Today Bank of Canada (BOC) is to provide further guidance in policy meet. The result to be announced at 14:00 GMT.

Current policy measures–

  • BOC is maintaining overnight deposit rate at 0.5 percentage

The core objective of BOC monetary policy is price stability which means keeping inflation within a range of 1-3 percentage. Headline inflation has fallen close to 1 percentage from 2.5 percentage in 2014 in October last year. Since then it has risen sharply to 2 percentage in January. In February reading came at 1.4 percentage. In April it reached 1.7 percentage and 1.5 percent in May.  The data has been showing a lot of volatility lately.

Economy at a glance :

  • Canada is a very small economy of $1.55 trillion approximately, compared to its larger neighbor, the United States.
  • Canada suffered technical recession last year as GDP contracted in both first and second quarter. As of December, annual GDP growth rate has dropped to 0.3 percentage from 3.1 percentage a year ago. However, it has bounced to 1.1 percent in the first quarter of this year.
  • A recent recovery in oil price may not be much of a boost since severe wildfire has taken a large portion of the production (more than 1.5 million barrels/day) offline. The production is still recovering and may not recover fully until the first quarter of 2017.
  • The unemployment rate ticked up recently to 7.3 percentage, compared to the pre-crisis level of 6 percentage. However, recently it ticked down to 6.8 percent last month.

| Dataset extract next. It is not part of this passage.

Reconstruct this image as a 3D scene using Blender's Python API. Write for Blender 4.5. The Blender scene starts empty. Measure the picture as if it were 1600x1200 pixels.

Return of growth in the US is expected to help the Canadian economy as a whole.

What to watch out for –

BOC is expected to keep policy on hold today. Focus will be on what the bank’s take on the appreciation in the exchange rate and on the UK referendum. However, the Canadian dollar has weakened around 600 pips from its recent high over the wildfire and stronger dollar.

At least another rate cut is expected in 2016 from BOC if the situation worsens in the oil front.

Some changes in communication would be vital to watch for -

  • Changes in the inflation expectation ahead. Higher or stable expectation would indicate a longer rate pause by the bank.
  • Take on the UK referendum.
  • The outlook for oil price and impact on the economy.
  • The changes in growth forecast ahead and views on ailing manufacturing.
  • The recent volatility in the inflation rate.

Impact :

We expect the Canadian dollar to weaken in the short run to as much as 1.4 per dollar but strengthen in medium to longer term to as high as 1.18 per dollar. The Canadian dollar is currently trading at 1.305 per dollar.